§ Your task:
Leaving out the pictures, retype all the material exactly.

§ Data lines:
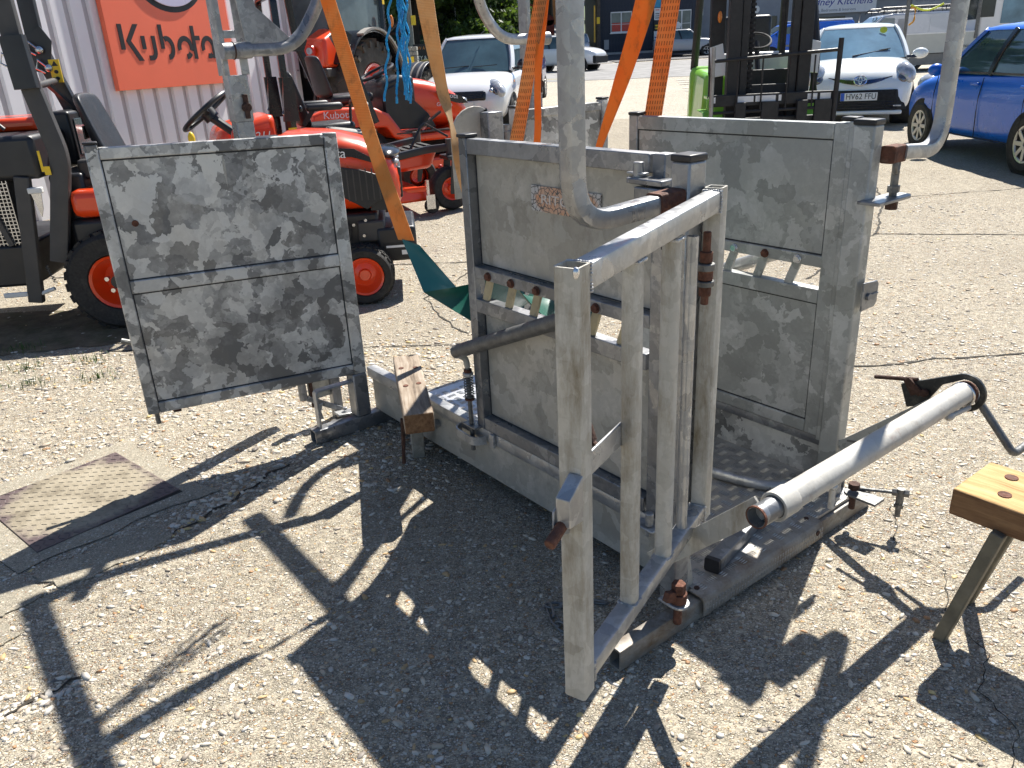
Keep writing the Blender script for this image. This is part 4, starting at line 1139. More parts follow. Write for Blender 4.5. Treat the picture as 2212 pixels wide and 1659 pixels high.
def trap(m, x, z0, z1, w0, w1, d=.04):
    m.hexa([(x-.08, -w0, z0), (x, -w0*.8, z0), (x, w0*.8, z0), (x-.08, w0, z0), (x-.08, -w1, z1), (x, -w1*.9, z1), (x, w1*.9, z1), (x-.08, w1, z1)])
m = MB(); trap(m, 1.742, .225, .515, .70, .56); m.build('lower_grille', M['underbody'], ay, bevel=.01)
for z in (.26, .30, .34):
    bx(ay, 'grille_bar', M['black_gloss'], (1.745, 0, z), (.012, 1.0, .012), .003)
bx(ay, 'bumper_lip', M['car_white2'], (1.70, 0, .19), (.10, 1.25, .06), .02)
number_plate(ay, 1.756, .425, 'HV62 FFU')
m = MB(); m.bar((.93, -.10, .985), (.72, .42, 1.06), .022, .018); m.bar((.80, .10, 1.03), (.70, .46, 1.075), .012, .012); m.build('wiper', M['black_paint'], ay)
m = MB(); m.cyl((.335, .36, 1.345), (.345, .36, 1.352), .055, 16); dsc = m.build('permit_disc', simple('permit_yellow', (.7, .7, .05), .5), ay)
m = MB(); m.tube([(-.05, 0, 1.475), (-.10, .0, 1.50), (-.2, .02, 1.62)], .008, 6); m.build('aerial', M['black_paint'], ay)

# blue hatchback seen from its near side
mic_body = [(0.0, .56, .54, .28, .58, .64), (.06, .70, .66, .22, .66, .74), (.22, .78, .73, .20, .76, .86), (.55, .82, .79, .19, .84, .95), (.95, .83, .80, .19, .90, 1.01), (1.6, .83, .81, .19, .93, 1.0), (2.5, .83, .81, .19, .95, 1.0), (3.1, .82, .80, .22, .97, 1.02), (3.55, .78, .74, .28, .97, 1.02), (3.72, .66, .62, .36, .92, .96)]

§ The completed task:
Keep writing the Blender script for this image. This is part 4, starting at line 1139. More parts follow. Write for Blender 4.5. Treat the picture as 2212 pixels wide and 1659 pixels high.
def trap(m, x, z0, z1, w0, w1, d=.04):
    m.hexa([(x-.08, -w0, z0), (x, -w0*.8, z0), (x, w0*.8, z0), (x-.08, w0, z0), (x-.08, -w1, z1), (x, -w1*.9, z1), (x, w1*.9, z1), (x-.08, w1, z1)])
m = MB(); trap(m, 1.742, .225, .515, .70, .56); m.build('lower_grille', M['underbody'], ay, bevel=.01)
for z in (.26, .30, .34):
    bx(ay, 'grille_bar', M['black_gloss'], (1.745, 0, z), (.012, 1.0, .012), .003)
bx(ay, 'bumper_lip', M['car_white2'], (1.70, 0, .19), (.10, 1.25, .06), .02)
number_plate(ay, 1.756, .425, 'HV62 FFU')
m = MB(); m.bar((.93, -.10, .985), (.72, .42, 1.06), .022, .018); m.bar((.80, .10, 1.03), (.70, .46, 1.075), .012, .012); m.build('wiper', M['black_paint'], ay)
m = MB(); m.cyl((.335, .36, 1.345), (.345, .36, 1.352), .055, 16); dsc = m.build('permit_disc', simple('permit_yellow', (.7, .7, .05), .5), ay)
m = MB(); m.tube([(-.05, 0, 1.475), (-.10, .0, 1.50), (-.2, .02, 1.62)], .008, 6); m.build('aerial', M['black_paint'], ay)

# blue hatchback seen from its near side
mic_body = [(0.0, .56, .54, .28, .58, .64), (.06, .70, .66, .22, .66, .74), (.22, .78, .73, .20, .76, .86), (.55, .82, .79, .19, .84, .95), (.95, .83, .80, .19, .90, 1.01), (1.6, .83, .81, .19, .93, 1.0), (2.5, .83, .81, .19, .95, 1.0), (3.1, .82, .80, .22, .97, 1.02), (3.55, .78, .74, .28, .97, 1.02), (3.72, .66, .62, .36, .92, .96)]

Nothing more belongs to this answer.